** BEGIN RECORDED DATA **
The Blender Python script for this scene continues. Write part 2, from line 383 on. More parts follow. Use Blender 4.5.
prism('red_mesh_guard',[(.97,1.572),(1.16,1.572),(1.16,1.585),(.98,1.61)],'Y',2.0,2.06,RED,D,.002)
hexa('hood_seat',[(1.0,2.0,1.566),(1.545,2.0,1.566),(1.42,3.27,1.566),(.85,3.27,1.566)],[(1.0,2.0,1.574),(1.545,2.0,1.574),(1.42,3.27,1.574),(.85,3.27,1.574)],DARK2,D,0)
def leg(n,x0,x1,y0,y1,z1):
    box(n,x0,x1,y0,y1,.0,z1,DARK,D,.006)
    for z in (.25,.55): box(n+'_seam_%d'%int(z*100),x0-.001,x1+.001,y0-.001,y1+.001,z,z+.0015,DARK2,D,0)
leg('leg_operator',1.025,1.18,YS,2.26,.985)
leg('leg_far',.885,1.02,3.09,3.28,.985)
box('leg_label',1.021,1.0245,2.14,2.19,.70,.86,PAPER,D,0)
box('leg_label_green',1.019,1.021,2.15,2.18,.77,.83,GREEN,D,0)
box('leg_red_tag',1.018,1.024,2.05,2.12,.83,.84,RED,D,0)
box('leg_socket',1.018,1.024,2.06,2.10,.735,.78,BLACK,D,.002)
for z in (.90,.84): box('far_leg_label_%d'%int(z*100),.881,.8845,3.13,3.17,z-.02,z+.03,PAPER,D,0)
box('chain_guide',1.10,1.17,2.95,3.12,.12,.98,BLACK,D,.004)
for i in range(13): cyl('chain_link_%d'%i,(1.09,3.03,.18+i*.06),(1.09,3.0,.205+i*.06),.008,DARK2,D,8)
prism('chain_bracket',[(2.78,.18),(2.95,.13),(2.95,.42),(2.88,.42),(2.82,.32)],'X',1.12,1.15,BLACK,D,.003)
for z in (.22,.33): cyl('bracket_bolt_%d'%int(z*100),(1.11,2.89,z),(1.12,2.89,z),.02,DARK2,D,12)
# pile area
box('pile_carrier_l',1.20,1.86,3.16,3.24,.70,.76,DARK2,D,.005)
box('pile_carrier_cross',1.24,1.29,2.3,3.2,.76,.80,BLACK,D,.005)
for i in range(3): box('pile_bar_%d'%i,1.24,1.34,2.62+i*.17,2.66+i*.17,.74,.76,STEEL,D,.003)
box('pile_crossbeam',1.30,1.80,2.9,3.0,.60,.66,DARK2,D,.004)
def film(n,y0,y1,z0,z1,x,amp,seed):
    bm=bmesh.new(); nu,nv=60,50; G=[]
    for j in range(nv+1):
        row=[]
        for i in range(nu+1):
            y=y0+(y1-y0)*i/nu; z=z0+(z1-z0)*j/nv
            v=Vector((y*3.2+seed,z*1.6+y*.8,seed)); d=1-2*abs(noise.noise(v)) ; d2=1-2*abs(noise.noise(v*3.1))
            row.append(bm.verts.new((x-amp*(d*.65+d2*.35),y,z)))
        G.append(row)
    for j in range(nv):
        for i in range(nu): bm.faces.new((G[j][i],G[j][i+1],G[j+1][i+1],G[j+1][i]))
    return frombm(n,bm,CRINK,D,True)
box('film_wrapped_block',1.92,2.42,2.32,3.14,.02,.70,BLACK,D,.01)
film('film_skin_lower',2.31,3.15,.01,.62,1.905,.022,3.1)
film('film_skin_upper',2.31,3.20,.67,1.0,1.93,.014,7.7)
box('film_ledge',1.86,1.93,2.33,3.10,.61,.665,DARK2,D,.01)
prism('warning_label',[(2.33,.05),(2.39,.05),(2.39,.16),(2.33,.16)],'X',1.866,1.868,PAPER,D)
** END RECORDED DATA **
• **YOUR GOAL**
Copy out the data shown above without altering anything.

• **WRITTEN SOLUTION**
The Blender Python script for this scene continues. Write part 2, from line 383 on. More parts follow. Use Blender 4.5.
prism('red_mesh_guard',[(.97,1.572),(1.16,1.572),(1.16,1.585),(.98,1.61)],'Y',2.0,2.06,RED,D,.002)
hexa('hood_seat',[(1.0,2.0,1.566),(1.545,2.0,1.566),(1.42,3.27,1.566),(.85,3.27,1.566)],[(1.0,2.0,1.574),(1.545,2.0,1.574),(1.42,3.27,1.574),(.85,3.27,1.574)],DARK2,D,0)
def leg(n,x0,x1,y0,y1,z1):
    box(n,x0,x1,y0,y1,.0,z1,DARK,D,.006)
    for z in (.25,.55): box(n+'_seam_%d'%int(z*100),x0-.001,x1+.001,y0-.001,y1+.001,z,z+.0015,DARK2,D,0)
leg('leg_operator',1.025,1.18,YS,2.26,.985)
leg('leg_far',.885,1.02,3.09,3.28,.985)
box('leg_label',1.021,1.0245,2.14,2.19,.70,.86,PAPER,D,0)
box('leg_label_green',1.019,1.021,2.15,2.18,.77,.83,GREEN,D,0)
box('leg_red_tag',1.018,1.024,2.05,2.12,.83,.84,RED,D,0)
box('leg_socket',1.018,1.024,2.06,2.10,.735,.78,BLACK,D,.002)
for z in (.90,.84): box('far_leg_label_%d'%int(z*100),.881,.8845,3.13,3.17,z-.02,z+.03,PAPER,D,0)
box('chain_guide',1.10,1.17,2.95,3.12,.12,.98,BLACK,D,.004)
for i in range(13): cyl('chain_link_%d'%i,(1.09,3.03,.18+i*.06),(1.09,3.0,.205+i*.06),.008,DARK2,D,8)
prism('chain_bracket',[(2.78,.18),(2.95,.13),(2.95,.42),(2.88,.42),(2.82,.32)],'X',1.12,1.15,BLACK,D,.003)
for z in (.22,.33): cyl('bracket_bolt_%d'%int(z*100),(1.11,2.89,z),(1.12,2.89,z),.02,DARK2,D,12)
# pile area
box('pile_carrier_l',1.20,1.86,3.16,3.24,.70,.76,DARK2,D,.005)
box('pile_carrier_cross',1.24,1.29,2.3,3.2,.76,.80,BLACK,D,.005)
for i in range(3): box('pile_bar_%d'%i,1.24,1.34,2.62+i*.17,2.66+i*.17,.74,.76,STEEL,D,.003)
box('pile_crossbeam',1.30,1.80,2.9,3.0,.60,.66,DARK2,D,.004)
def film(n,y0,y1,z0,z1,x,amp,seed):
    bm=bmesh.new(); nu,nv=60,50; G=[]
    for j in range(nv+1):
        row=[]
        for i in range(nu+1):
            y=y0+(y1-y0)*i/nu; z=z0+(z1-z0)*j/nv
            v=Vector((y*3.2+seed,z*1.6+y*.8,seed)); d=1-2*abs(noise.noise(v)) ; d2=1-2*abs(noise.noise(v*3.1))
            row.append(bm.verts.new((x-amp*(d*.65+d2*.35),y,z)))
        G.append(row)
    for j in range(nv):
        for i in range(nu): bm.faces.new((G[j][i],G[j][i+1],G[j+1][i+1],G[j+1][i]))
    return frombm(n,bm,CRINK,D,True)
box('film_wrapped_block',1.92,2.42,2.32,3.14,.02,.70,BLACK,D,.01)
film('film_skin_lower',2.31,3.15,.01,.62,1.905,.022,3.1)
film('film_skin_upper',2.31,3.20,.67,1.0,1.93,.014,7.7)
box('film_ledge',1.86,1.93,2.33,3.10,.61,.665,DARK2,D,.01)
prism('warning_label',[(2.33,.05),(2.39,.05),(2.39,.16),(2.33,.16)],'X',1.866,1.868,PAPER,D)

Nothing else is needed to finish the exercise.